* [WHAT YOU HAVE TO DO]:
Leaving out every picture, quote the data below exactly as it appears.

* [MATERIAL PROVIDED]:
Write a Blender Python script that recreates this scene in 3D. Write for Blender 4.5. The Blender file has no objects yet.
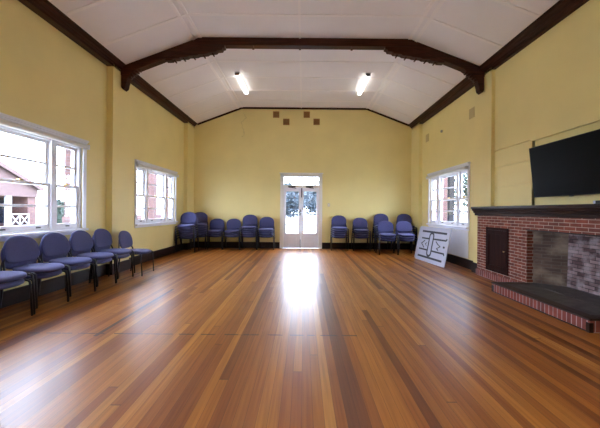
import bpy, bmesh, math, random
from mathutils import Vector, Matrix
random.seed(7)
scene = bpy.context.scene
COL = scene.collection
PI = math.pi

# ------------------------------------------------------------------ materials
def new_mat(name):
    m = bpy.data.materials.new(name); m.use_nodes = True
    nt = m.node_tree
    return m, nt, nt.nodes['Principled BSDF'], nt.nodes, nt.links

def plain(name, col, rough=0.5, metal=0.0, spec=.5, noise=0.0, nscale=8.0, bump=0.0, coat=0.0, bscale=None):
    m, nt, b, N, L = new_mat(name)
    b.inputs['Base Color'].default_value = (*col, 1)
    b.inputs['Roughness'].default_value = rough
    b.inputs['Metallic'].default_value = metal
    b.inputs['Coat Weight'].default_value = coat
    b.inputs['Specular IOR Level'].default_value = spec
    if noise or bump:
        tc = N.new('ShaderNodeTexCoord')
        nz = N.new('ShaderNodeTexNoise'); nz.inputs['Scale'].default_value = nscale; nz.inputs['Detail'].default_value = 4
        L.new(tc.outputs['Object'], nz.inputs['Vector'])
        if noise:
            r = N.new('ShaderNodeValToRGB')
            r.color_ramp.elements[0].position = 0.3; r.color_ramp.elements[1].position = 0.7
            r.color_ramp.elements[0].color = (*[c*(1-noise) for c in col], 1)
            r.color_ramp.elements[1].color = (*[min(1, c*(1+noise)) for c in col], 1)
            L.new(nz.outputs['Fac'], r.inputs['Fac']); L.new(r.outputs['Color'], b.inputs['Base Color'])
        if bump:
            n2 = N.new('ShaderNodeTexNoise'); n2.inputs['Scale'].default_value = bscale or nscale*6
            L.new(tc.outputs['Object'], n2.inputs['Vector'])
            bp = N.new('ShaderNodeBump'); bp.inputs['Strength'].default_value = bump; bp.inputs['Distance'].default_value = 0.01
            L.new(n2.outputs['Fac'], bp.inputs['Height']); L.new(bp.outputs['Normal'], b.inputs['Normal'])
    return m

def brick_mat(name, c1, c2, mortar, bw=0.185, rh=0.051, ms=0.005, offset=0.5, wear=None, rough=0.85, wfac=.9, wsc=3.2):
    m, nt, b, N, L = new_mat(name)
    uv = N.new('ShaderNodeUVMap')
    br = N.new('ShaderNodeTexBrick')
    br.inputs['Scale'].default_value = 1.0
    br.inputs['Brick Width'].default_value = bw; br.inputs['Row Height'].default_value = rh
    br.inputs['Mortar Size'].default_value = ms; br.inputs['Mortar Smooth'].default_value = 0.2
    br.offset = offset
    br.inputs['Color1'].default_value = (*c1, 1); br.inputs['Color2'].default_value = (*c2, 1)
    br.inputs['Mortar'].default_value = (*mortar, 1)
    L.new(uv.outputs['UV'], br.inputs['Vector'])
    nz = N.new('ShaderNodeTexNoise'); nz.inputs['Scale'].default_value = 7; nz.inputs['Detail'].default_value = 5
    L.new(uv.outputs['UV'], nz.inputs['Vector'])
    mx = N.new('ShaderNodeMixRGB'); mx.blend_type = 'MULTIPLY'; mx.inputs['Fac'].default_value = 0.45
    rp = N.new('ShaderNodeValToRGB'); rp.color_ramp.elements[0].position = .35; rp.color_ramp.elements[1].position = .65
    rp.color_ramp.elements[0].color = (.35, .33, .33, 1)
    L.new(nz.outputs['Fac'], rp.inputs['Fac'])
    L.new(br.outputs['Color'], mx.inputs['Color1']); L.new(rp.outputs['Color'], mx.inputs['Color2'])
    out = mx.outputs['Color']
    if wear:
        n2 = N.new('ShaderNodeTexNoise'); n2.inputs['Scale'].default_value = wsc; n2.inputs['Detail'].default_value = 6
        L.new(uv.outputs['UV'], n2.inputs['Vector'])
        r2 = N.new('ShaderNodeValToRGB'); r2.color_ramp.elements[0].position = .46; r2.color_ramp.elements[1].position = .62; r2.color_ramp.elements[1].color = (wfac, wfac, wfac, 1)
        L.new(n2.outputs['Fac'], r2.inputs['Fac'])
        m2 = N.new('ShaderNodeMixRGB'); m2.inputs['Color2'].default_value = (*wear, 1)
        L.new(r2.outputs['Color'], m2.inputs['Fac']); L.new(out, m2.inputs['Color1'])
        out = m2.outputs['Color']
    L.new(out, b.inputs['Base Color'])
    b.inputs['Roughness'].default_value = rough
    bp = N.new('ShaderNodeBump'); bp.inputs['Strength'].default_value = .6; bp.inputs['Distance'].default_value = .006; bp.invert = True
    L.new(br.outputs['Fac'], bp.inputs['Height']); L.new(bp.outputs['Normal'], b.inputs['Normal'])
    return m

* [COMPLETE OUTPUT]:
Write a Blender Python script that recreates this scene in 3D. Write for Blender 4.5. The Blender file has no objects yet.
import bpy, bmesh, math, random
from mathutils import Vector, Matrix
random.seed(7)
scene = bpy.context.scene
COL = scene.collection
PI = math.pi

# ------------------------------------------------------------------ materials
def new_mat(name):
    m = bpy.data.materials.new(name); m.use_nodes = True
    nt = m.node_tree
    return m, nt, nt.nodes['Principled BSDF'], nt.nodes, nt.links

def plain(name, col, rough=0.5, metal=0.0, spec=.5, noise=0.0, nscale=8.0, bump=0.0, coat=0.0, bscale=None):
    m, nt, b, N, L = new_mat(name)
    b.inputs['Base Color'].default_value = (*col, 1)
    b.inputs['Roughness'].default_value = rough
    b.inputs['Metallic'].default_value = metal
    b.inputs['Coat Weight'].default_value = coat
    b.inputs['Specular IOR Level'].default_value = spec
    if noise or bump:
        tc = N.new('ShaderNodeTexCoord')
        nz = N.new('ShaderNodeTexNoise'); nz.inputs['Scale'].default_value = nscale; nz.inputs['Detail'].default_value = 4
        L.new(tc.outputs['Object'], nz.inputs['Vector'])
        if noise:
            r = N.new('ShaderNodeValToRGB')
            r.color_ramp.elements[0].position = 0.3; r.color_ramp.elements[1].position = 0.7
            r.color_ramp.elements[0].color = (*[c*(1-noise) for c in col], 1)
            r.color_ramp.elements[1].color = (*[min(1, c*(1+noise)) for c in col], 1)
            L.new(nz.outputs['Fac'], r.inputs['Fac']); L.new(r.outputs['Color'], b.inputs['Base Color'])
        if bump:
            n2 = N.new('ShaderNodeTexNoise'); n2.inputs['Scale'].default_value = bscale or nscale*6
            L.new(tc.outputs['Object'], n2.inputs['Vector'])
            bp = N.new('ShaderNodeBump'); bp.inputs['Strength'].default_value = bump; bp.inputs['Distance'].default_value = 0.01
            L.new(n2.outputs['Fac'], bp.inputs['Height']); L.new(bp.outputs['Normal'], b.inputs['Normal'])
    return m

def brick_mat(name, c1, c2, mortar, bw=0.185, rh=0.051, ms=0.005, offset=0.5, wear=None, rough=0.85, wfac=.9, wsc=3.2):
    m, nt, b, N, L = new_mat(name)
    uv = N.new('ShaderNodeUVMap')
    br = N.new('ShaderNodeTexBrick')
    br.inputs['Scale'].default_value = 1.0
    br.inputs['Brick Width'].default_value = bw; br.inputs['Row Height'].default_value = rh
    br.inputs['Mortar Size'].default_value = ms; br.inputs['Mortar Smooth'].default_value = 0.2
    br.offset = offset
    br.inputs['Color1'].default_value = (*c1, 1); br.inputs['Color2'].default_value = (*c2, 1)
    br.inputs['Mortar'].default_value = (*mortar, 1)
    L.new(uv.outputs['UV'], br.inputs['Vector'])
    nz = N.new('ShaderNodeTexNoise'); nz.inputs['Scale'].default_value = 7; nz.inputs['Detail'].default_value = 5
    L.new(uv.outputs['UV'], nz.inputs['Vector'])
    mx = N.new('ShaderNodeMixRGB'); mx.blend_type = 'MULTIPLY'; mx.inputs['Fac'].default_value = 0.45
    rp = N.new('ShaderNodeValToRGB'); rp.color_ramp.elements[0].position = .35; rp.color_ramp.elements[1].position = .65
    rp.color_ramp.elements[0].color = (.35, .33, .33, 1)
    L.new(nz.outputs['Fac'], rp.inputs['Fac'])
    L.new(br.outputs['Color'], mx.inputs['Color1']); L.new(rp.outputs['Color'], mx.inputs['Color2'])
    out = mx.outputs['Color']
    if wear:
        n2 = N.new('ShaderNodeTexNoise'); n2.inputs['Scale'].default_value = wsc; n2.inputs['Detail'].default_value = 6
        L.new(uv.outputs['UV'], n2.inputs['Vector'])
        r2 = N.new('ShaderNodeValToRGB'); r2.color_ramp.elements[0].position = .46; r2.color_ramp.elements[1].position = .62; r2.color_ramp.elements[1].color = (wfac, wfac, wfac, 1)
        L.new(n2.outputs['Fac'], r2.inputs['Fac'])
        m2 = N.new('ShaderNodeMixRGB'); m2.inputs['Color2'].default_value = (*wear, 1)
        L.new(r2.outputs['Color'], m2.inputs['Fac']); L.new(out, m2.inputs['Color1'])
        out = m2.outputs['Color']
    L.new(out, b.inputs['Base Color'])
    b.inputs['Roughness'].default_value = rough
    bp = N.new('ShaderNodeBump'); bp.inputs['Strength'].default_value = .6; bp.inputs['Distance'].default_value = .006; bp.invert = True
    L.new(br.outputs['Fac'], bp.inputs['Height']); L.new(bp.outputs['Normal'], b.inputs['Normal'])
    return m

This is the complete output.